What is needed :: Take the lines from the beginning of the data below through the line holding "col = sc.collection" and return exactly those.

Provided material ::

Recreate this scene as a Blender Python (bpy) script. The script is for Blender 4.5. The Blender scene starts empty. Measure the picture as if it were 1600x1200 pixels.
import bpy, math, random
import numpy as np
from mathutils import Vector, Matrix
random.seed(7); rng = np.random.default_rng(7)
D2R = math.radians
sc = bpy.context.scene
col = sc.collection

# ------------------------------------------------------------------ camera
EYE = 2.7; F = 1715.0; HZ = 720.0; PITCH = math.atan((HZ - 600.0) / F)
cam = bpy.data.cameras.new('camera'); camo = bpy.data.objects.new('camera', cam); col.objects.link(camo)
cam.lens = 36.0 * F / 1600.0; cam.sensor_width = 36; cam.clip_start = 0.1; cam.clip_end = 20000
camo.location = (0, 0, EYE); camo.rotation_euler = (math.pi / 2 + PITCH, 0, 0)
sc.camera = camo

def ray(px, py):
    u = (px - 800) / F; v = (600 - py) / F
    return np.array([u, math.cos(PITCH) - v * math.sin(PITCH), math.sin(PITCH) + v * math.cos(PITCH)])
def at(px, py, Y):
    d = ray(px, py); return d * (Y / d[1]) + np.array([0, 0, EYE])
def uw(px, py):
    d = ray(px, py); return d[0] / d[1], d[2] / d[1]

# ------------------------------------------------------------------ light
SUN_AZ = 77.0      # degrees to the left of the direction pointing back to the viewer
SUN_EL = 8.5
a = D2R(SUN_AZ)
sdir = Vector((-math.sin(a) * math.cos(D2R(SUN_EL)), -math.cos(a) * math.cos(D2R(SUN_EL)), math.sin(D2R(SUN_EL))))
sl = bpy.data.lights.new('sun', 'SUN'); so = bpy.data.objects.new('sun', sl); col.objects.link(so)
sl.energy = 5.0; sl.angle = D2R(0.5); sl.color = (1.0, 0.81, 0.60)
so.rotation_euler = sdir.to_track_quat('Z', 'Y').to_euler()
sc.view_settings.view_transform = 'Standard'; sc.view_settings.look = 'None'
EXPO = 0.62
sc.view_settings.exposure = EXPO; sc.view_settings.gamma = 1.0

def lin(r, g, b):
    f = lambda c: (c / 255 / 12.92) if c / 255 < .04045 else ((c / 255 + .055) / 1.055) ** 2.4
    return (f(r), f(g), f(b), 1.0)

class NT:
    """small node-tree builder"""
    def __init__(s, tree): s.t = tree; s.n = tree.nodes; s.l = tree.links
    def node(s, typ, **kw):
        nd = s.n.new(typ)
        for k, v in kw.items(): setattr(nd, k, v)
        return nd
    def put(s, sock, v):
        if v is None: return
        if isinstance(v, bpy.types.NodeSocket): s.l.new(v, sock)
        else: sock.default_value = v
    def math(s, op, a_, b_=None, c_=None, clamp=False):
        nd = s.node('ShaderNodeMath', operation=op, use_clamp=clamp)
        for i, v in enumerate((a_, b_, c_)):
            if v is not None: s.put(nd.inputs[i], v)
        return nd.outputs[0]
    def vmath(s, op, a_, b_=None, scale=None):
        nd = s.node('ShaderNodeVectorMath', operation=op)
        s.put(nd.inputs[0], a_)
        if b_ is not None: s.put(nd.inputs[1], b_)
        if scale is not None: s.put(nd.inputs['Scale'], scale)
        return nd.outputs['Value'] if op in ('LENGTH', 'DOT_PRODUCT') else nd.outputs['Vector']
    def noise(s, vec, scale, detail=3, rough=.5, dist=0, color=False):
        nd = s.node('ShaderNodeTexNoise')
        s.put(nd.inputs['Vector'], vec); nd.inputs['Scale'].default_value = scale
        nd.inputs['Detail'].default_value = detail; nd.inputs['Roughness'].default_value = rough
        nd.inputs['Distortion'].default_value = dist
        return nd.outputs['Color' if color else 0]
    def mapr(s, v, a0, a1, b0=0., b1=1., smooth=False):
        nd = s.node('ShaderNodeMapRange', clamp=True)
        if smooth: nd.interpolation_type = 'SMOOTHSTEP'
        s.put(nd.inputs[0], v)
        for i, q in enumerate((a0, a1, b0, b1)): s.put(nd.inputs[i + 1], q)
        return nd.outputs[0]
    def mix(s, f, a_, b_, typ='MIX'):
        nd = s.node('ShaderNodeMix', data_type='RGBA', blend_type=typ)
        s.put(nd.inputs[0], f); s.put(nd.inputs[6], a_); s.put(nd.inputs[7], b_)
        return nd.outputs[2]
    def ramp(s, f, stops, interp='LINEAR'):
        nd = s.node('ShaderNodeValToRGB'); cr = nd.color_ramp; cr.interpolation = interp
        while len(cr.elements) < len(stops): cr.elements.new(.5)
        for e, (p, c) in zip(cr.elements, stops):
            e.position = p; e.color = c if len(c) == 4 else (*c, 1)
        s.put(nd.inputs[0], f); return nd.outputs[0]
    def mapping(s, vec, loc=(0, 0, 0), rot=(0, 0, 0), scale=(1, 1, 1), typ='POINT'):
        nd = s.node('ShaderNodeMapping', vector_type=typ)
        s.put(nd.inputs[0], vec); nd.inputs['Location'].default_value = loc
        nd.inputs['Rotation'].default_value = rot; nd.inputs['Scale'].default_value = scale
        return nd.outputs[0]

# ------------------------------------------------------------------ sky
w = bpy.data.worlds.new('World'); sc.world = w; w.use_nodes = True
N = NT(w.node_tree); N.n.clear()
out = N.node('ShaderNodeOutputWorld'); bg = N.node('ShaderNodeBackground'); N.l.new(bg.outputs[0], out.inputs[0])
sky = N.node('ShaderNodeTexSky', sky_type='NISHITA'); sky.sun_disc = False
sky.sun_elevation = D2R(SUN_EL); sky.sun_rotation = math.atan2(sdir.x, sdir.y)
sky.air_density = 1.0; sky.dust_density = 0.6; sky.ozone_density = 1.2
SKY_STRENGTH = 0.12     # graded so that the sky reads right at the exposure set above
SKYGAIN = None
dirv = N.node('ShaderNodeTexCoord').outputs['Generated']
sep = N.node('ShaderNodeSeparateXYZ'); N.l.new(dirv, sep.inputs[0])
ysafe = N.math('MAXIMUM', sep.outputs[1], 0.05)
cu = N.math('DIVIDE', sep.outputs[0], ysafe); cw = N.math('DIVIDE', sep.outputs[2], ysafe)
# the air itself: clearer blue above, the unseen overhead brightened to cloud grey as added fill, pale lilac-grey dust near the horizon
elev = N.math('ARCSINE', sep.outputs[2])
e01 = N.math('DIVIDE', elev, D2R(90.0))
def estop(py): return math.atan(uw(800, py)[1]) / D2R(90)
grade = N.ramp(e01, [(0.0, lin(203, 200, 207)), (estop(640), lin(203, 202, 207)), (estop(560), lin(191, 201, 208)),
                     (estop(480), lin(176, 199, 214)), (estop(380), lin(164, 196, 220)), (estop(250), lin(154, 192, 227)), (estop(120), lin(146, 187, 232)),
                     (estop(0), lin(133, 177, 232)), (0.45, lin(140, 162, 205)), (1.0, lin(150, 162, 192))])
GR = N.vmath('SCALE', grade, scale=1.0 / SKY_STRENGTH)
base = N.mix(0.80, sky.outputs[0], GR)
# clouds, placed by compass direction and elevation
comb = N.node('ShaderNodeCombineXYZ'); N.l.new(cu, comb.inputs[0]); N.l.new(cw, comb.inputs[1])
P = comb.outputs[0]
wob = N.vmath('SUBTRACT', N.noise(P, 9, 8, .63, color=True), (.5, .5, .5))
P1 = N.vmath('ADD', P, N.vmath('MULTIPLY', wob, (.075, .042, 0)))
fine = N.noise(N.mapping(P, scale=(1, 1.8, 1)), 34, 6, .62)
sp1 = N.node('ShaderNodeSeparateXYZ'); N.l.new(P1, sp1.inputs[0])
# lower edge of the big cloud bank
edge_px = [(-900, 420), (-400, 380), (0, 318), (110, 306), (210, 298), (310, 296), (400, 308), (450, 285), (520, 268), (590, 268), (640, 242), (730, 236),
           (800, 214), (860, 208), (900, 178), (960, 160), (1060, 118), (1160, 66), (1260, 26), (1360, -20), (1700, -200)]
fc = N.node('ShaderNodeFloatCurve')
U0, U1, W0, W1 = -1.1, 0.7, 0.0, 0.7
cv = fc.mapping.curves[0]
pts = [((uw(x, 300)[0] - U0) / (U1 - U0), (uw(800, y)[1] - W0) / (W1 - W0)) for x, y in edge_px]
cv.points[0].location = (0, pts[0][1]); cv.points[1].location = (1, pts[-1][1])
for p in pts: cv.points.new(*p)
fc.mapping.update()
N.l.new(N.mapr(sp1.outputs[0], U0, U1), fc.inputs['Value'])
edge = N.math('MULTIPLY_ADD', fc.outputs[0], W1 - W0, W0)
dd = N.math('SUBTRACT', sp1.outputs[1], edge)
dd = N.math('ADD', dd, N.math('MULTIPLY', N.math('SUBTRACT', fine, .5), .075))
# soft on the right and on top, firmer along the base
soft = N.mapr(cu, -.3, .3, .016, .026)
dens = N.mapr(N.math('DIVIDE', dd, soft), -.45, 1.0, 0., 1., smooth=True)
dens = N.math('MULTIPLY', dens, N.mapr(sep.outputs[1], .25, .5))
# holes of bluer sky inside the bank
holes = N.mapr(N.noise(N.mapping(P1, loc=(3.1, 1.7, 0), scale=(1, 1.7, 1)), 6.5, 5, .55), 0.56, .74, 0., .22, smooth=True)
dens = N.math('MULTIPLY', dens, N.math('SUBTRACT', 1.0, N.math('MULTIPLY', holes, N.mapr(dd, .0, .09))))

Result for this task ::
Recreate this scene as a Blender Python (bpy) script. The script is for Blender 4.5. The Blender scene starts empty. Measure the picture as if it were 1600x1200 pixels.
import bpy, math, random
import numpy as np
from mathutils import Vector, Matrix
random.seed(7); rng = np.random.default_rng(7)
D2R = math.radians
sc = bpy.context.scene
col = sc.collection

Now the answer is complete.